Exercise directions: Find the string "picks" in the listing and report every line that has it.

Dataset extract:
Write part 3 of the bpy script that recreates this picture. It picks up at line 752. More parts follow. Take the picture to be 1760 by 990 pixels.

==

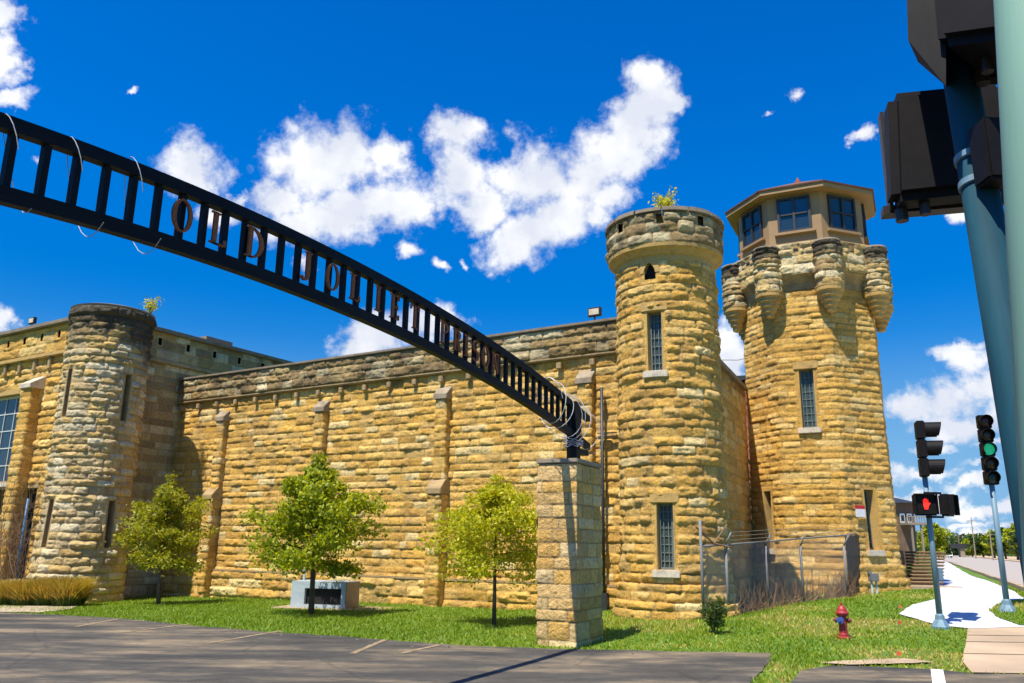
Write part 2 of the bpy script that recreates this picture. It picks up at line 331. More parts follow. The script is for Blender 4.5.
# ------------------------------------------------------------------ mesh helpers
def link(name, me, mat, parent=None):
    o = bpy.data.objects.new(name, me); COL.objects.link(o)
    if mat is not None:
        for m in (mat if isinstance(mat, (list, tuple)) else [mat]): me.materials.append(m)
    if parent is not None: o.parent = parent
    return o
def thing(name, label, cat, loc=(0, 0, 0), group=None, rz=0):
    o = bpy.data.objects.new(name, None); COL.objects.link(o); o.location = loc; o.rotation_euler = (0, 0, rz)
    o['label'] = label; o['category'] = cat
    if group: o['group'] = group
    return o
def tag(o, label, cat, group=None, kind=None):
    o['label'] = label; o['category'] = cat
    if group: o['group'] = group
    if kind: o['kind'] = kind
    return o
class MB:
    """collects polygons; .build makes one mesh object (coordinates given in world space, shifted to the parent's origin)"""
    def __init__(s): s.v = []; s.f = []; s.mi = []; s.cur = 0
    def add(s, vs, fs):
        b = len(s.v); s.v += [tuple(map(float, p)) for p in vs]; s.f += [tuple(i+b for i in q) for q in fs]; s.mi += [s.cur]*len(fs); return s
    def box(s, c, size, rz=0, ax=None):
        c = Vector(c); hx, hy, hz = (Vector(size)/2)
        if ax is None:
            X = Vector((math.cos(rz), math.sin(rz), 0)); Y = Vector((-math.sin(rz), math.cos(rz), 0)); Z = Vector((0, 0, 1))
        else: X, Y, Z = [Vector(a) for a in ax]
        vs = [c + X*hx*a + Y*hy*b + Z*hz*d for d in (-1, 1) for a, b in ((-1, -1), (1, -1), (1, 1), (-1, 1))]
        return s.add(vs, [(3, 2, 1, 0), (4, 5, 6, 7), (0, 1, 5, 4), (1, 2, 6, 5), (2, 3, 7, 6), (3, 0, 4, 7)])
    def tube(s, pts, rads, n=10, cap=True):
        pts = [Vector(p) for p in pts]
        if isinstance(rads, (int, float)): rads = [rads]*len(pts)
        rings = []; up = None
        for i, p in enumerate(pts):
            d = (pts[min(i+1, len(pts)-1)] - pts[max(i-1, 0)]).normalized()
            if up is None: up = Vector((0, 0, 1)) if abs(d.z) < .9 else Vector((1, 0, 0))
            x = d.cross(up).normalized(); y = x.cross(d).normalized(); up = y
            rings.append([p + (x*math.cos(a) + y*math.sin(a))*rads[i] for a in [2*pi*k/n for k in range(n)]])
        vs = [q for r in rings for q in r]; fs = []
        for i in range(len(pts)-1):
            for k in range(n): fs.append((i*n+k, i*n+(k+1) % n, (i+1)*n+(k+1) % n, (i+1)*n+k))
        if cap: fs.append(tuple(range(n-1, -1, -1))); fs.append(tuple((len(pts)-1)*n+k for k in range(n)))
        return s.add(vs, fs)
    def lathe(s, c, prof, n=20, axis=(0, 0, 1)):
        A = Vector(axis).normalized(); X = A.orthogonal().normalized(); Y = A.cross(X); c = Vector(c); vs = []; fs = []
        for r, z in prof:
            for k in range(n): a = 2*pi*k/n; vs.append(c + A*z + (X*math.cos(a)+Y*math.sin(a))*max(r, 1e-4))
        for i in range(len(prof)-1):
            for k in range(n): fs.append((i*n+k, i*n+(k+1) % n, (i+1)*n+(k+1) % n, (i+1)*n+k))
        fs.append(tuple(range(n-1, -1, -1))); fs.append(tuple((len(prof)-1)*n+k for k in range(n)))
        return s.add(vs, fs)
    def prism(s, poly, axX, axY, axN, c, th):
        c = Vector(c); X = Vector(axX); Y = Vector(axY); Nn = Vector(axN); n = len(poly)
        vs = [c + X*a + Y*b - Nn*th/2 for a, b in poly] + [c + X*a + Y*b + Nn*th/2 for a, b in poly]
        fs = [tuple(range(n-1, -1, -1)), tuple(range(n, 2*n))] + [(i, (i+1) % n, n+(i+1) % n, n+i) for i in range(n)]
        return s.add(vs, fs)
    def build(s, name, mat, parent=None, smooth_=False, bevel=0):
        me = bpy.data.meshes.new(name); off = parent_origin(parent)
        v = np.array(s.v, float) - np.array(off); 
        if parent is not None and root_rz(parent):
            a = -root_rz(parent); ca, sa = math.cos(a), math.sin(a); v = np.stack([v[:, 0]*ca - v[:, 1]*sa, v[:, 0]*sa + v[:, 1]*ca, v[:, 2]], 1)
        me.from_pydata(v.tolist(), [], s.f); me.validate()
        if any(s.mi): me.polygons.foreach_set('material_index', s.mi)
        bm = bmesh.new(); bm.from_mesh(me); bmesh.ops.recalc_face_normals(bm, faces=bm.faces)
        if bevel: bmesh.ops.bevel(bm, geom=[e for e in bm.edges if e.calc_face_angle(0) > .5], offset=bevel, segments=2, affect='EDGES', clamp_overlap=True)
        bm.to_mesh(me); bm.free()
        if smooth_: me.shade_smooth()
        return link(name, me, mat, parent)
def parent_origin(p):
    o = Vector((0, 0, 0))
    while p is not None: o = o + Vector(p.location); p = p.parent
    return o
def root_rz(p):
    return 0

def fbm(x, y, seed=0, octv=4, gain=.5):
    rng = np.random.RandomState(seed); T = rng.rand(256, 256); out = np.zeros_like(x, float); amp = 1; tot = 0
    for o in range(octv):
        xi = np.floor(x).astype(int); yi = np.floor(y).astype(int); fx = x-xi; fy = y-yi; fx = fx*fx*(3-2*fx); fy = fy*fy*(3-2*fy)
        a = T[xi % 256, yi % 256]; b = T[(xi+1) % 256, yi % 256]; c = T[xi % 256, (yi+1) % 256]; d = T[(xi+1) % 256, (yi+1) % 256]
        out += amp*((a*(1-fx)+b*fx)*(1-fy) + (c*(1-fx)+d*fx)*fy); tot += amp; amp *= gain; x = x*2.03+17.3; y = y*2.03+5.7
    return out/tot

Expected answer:
Write part 3 of the bpy script that recreates this picture. It picks up at line 752. More parts follow. Take the picture to be 1760 by 990 pixels.
Write part 2 of the bpy script that recreates this picture. It picks up at line 331. More parts follow. The script is for Blender 4.5.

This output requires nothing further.